The narrator and MacDonald encounter two ghosts; one is Pam, a grieving mother who wants to see her late son, and the other is a man with a lizard on his shoulder. Pam is talking to her brother, Reginald, who insists that she has to learn to love God separate from her desire to see Michael and that her grieving has been self-centered enough to hurt the rest of her family. The man with the lizard is asked by a spirit if the spirit can kill the lizard. Although at first he hesitates, once he agrees to it, the lizard turns into a stallion that he mounts and rides toward the horizon.
MacDonald explains that love for other humans can be either a way to love God or a hindrance to the love of God. According to MacDonald, the lizard was lust, which was turned into something better when the ghost agreed to killing it. The narrator comments that Pam's love was a larger obstacle than the man's lust when it comes to getting to heaven, and MacDonald explains that the obstacle was truly Pam's unwillingness to give up her pain. Whereas she held onto it, the man sacrificed his lizard and was rewarded.

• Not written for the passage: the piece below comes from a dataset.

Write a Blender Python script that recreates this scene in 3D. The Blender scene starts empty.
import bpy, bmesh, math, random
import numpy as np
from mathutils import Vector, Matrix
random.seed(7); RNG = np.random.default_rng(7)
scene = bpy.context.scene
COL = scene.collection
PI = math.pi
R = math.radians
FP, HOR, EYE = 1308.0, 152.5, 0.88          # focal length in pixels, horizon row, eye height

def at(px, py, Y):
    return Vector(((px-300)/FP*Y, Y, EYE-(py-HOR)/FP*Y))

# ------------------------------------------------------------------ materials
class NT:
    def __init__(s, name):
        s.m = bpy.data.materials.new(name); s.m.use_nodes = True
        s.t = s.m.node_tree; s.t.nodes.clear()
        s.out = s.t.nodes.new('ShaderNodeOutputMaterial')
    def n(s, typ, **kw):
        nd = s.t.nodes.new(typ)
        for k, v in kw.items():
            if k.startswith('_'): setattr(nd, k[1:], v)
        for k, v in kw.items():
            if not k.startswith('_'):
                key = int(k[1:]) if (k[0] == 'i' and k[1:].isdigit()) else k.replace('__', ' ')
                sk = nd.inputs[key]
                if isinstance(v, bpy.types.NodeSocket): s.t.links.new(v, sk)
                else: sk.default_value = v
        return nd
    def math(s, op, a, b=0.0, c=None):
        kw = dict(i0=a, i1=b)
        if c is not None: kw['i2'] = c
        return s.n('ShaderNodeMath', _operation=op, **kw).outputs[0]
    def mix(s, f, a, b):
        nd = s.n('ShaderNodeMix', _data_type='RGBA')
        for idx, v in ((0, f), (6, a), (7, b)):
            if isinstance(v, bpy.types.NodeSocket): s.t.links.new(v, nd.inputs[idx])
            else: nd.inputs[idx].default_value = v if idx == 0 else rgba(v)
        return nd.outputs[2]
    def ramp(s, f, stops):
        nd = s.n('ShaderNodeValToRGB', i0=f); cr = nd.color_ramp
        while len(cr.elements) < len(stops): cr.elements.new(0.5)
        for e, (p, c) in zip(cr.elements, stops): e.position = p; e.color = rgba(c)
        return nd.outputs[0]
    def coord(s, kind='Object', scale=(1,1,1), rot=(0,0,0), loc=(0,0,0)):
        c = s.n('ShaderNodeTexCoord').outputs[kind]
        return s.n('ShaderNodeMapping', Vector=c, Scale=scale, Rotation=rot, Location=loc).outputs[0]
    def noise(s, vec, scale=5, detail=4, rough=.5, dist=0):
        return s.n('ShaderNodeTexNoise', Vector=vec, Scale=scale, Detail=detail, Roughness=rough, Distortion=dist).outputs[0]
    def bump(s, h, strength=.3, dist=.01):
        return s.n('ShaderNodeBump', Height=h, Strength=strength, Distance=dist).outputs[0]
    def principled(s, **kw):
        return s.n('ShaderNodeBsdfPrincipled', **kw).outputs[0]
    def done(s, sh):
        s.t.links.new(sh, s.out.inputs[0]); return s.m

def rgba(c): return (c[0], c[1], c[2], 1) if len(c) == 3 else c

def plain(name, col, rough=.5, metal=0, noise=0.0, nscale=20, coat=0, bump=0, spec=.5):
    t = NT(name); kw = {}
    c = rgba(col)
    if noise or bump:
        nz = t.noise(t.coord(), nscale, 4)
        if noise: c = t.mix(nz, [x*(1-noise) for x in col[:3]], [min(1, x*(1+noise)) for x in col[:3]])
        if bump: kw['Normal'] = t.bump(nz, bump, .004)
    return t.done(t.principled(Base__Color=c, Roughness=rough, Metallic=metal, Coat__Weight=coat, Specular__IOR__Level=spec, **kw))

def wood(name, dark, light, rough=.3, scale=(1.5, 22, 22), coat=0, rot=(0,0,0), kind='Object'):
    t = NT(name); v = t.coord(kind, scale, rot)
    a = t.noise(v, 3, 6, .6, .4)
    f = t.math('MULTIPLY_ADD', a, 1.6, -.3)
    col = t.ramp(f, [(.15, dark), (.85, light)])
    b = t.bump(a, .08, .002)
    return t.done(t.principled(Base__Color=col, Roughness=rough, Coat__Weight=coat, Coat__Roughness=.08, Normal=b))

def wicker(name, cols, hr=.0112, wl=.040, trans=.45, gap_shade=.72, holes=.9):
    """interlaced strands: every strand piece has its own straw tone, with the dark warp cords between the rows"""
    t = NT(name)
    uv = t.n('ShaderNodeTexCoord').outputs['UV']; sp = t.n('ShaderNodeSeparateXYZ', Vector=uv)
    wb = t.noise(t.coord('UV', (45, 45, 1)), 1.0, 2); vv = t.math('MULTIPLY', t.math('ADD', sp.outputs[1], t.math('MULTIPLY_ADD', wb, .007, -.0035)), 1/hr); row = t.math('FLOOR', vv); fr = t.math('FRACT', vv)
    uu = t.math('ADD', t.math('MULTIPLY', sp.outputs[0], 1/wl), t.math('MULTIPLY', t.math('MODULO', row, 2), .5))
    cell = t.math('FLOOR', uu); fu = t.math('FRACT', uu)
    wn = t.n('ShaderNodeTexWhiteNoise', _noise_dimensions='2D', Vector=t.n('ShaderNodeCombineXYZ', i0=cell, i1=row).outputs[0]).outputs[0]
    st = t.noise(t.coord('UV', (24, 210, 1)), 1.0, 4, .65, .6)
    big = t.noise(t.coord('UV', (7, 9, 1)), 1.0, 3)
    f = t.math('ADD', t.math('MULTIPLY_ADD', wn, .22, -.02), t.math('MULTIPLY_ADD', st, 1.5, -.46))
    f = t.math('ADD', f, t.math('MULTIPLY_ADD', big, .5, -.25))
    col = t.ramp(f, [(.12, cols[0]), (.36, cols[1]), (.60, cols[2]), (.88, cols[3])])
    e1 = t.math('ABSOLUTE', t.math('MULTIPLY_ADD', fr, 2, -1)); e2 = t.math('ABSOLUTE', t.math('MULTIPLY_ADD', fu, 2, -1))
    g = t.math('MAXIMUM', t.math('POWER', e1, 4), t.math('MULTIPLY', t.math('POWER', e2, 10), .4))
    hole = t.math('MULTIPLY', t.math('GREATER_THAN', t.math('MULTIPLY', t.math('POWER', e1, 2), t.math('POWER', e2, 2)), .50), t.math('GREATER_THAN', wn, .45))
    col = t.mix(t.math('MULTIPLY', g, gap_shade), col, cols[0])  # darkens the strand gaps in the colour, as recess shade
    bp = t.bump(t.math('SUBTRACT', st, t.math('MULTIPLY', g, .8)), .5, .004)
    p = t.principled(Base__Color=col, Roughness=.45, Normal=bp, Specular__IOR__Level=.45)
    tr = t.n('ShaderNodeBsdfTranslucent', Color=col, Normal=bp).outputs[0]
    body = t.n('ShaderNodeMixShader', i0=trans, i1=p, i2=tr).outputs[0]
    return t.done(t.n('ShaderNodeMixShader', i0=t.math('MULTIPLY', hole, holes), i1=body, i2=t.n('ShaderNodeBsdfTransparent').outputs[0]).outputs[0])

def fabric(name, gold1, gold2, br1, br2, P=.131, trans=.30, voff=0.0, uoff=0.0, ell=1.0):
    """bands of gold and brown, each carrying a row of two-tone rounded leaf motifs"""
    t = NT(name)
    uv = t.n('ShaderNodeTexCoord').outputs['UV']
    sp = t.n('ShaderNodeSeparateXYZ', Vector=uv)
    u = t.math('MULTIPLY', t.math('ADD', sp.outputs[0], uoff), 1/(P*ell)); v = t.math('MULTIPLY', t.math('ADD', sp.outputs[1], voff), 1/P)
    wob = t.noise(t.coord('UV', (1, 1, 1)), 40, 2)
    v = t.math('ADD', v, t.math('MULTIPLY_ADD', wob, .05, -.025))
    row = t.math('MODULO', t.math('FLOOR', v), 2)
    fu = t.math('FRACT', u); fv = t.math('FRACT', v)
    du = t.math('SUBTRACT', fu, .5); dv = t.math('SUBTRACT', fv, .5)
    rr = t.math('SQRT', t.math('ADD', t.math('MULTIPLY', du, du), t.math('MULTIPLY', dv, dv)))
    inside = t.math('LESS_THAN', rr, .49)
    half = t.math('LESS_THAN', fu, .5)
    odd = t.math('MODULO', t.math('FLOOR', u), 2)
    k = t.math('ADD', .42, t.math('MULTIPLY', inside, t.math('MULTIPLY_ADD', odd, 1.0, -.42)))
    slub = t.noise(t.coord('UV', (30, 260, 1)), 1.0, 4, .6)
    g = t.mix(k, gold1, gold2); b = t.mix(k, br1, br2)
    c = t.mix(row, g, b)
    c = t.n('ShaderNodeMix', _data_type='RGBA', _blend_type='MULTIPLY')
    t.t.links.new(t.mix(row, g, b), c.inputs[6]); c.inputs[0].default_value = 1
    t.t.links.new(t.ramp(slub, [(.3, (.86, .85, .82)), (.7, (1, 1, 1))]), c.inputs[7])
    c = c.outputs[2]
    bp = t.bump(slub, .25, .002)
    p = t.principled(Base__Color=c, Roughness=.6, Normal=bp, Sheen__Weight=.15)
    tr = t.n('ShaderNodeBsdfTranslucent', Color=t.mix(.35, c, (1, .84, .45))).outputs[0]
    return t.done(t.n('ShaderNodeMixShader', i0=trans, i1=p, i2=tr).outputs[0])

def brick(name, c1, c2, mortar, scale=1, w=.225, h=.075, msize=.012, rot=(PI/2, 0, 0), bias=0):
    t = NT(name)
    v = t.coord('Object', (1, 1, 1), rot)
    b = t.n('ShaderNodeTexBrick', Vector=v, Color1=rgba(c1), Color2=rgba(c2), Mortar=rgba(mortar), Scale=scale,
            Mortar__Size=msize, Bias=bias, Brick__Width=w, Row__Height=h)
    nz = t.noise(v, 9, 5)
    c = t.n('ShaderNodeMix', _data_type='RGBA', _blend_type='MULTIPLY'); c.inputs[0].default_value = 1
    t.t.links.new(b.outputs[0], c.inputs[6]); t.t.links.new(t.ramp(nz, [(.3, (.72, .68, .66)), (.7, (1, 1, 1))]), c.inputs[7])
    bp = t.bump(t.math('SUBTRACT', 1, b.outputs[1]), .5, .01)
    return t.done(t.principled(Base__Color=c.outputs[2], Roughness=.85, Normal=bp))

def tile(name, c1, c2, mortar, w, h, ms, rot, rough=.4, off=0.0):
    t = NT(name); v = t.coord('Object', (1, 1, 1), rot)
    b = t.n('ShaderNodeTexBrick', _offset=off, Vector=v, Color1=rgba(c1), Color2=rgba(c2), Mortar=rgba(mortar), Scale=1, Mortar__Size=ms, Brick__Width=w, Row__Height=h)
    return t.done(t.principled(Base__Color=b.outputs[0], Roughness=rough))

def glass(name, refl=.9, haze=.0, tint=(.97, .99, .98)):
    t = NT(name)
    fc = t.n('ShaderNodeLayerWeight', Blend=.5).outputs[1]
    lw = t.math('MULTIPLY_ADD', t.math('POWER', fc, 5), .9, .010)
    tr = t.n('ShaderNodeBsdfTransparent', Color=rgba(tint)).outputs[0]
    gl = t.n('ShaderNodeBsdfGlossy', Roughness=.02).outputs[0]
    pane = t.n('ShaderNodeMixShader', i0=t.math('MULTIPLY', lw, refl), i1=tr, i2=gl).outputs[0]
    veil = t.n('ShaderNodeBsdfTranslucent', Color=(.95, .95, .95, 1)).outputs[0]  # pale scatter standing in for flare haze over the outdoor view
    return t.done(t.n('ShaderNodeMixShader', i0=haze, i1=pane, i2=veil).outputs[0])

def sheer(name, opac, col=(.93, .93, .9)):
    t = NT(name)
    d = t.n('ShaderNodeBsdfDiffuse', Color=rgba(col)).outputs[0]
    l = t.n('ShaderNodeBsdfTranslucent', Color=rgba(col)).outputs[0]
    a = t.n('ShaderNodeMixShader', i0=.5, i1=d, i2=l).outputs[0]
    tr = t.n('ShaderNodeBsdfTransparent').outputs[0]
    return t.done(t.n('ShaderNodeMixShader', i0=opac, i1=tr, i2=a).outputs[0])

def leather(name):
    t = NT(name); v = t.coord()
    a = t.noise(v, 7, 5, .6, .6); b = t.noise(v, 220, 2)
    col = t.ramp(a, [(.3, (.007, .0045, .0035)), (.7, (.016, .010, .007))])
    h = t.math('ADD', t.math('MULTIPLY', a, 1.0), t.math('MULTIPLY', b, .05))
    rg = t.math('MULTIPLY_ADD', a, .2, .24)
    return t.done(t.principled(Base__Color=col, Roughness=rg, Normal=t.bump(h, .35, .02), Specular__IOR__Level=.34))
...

This chapter juxtaposes love and lust. Pam sees her all-consuming love as a powerful force for good, but in truth it harmed her loved ones and obscured their pain. But had she let go of her pain, she could have moved on to Heaven and found peace. Her refusal to do so ultimately damns her to Hell. The lizard could also have damned the man he was with. But despite his doubts, the man let the angel kill the lizard, and his faith was rewarded with even easier and faster entry into Heaven. Faith in salvation, then, is one of the key determinants to salvation, and without it, a soul is damned, even if that soul's sin seems lesser compared to others.